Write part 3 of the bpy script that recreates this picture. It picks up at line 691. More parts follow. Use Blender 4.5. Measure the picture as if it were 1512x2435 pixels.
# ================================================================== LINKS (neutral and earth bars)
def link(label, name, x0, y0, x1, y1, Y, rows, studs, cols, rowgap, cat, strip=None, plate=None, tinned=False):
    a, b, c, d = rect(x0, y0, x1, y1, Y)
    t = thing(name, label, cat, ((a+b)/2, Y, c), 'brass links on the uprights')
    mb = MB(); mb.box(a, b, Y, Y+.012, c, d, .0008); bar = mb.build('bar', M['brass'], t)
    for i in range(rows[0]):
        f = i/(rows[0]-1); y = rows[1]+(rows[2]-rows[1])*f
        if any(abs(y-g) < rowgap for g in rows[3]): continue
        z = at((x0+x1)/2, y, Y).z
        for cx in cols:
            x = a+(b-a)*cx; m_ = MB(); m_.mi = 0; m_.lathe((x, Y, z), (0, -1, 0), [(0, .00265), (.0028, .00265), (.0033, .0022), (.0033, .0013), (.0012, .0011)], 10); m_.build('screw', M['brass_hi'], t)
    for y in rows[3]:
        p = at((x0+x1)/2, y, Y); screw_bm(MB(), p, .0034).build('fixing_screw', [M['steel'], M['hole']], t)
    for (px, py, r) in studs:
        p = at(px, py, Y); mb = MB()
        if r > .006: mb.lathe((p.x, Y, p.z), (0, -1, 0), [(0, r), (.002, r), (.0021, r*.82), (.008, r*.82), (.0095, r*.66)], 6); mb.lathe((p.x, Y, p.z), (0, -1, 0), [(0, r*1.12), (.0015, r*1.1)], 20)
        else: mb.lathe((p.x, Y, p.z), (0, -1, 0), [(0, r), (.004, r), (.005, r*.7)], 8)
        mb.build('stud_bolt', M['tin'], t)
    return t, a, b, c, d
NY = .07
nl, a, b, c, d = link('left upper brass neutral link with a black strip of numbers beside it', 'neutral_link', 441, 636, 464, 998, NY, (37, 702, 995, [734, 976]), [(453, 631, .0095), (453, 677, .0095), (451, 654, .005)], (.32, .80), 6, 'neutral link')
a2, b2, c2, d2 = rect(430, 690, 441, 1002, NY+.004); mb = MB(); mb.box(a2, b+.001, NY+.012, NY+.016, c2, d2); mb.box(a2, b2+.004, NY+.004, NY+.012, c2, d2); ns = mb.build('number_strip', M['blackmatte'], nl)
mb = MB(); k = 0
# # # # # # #
— GIVEN INSTRUCTION —
Write each line above out exactly.

— WRITTEN SOLUTION —
Write part 3 of the bpy script that recreates this picture. It picks up at line 691. More parts follow. Use Blender 4.5. Measure the picture as if it were 1512x2435 pixels.
# ================================================================== LINKS (neutral and earth bars)
def link(label, name, x0, y0, x1, y1, Y, rows, studs, cols, rowgap, cat, strip=None, plate=None, tinned=False):
    a, b, c, d = rect(x0, y0, x1, y1, Y)
    t = thing(name, label, cat, ((a+b)/2, Y, c), 'brass links on the uprights')
    mb = MB(); mb.box(a, b, Y, Y+.012, c, d, .0008); bar = mb.build('bar', M['brass'], t)
    for i in range(rows[0]):
        f = i/(rows[0]-1); y = rows[1]+(rows[2]-rows[1])*f
        if any(abs(y-g) < rowgap for g in rows[3]): continue
        z = at((x0+x1)/2, y, Y).z
        for cx in cols:
            x = a+(b-a)*cx; m_ = MB(); m_.mi = 0; m_.lathe((x, Y, z), (0, -1, 0), [(0, .00265), (.0028, .00265), (.0033, .0022), (.0033, .0013), (.0012, .0011)], 10); m_.build('screw', M['brass_hi'], t)
    for y in rows[3]:
        p = at((x0+x1)/2, y, Y); screw_bm(MB(), p, .0034).build('fixing_screw', [M['steel'], M['hole']], t)
    for (px, py, r) in studs:
        p = at(px, py, Y); mb = MB()
        if r > .006: mb.lathe((p.x, Y, p.z), (0, -1, 0), [(0, r), (.002, r), (.0021, r*.82), (.008, r*.82), (.0095, r*.66)], 6); mb.lathe((p.x, Y, p.z), (0, -1, 0), [(0, r*1.12), (.0015, r*1.1)], 20)
        else: mb.lathe((p.x, Y, p.z), (0, -1, 0), [(0, r), (.004, r), (.005, r*.7)], 8)
        mb.build('stud_bolt', M['tin'], t)
    return t, a, b, c, d
NY = .07
nl, a, b, c, d = link('left upper brass neutral link with a black strip of numbers beside it', 'neutral_link', 441, 636, 464, 998, NY, (37, 702, 995, [734, 976]), [(453, 631, .0095), (453, 677, .0095), (451, 654, .005)], (.32, .80), 6, 'neutral link')
a2, b2, c2, d2 = rect(430, 690, 441, 1002, NY+.004); mb = MB(); mb.box(a2, b+.001, NY+.012, NY+.016, c2, d2); mb.box(a2, b2+.004, NY+.004, NY+.012, c2, d2); ns = mb.build('number_strip', M['blackmatte'], nl)
mb = MB(); k = 0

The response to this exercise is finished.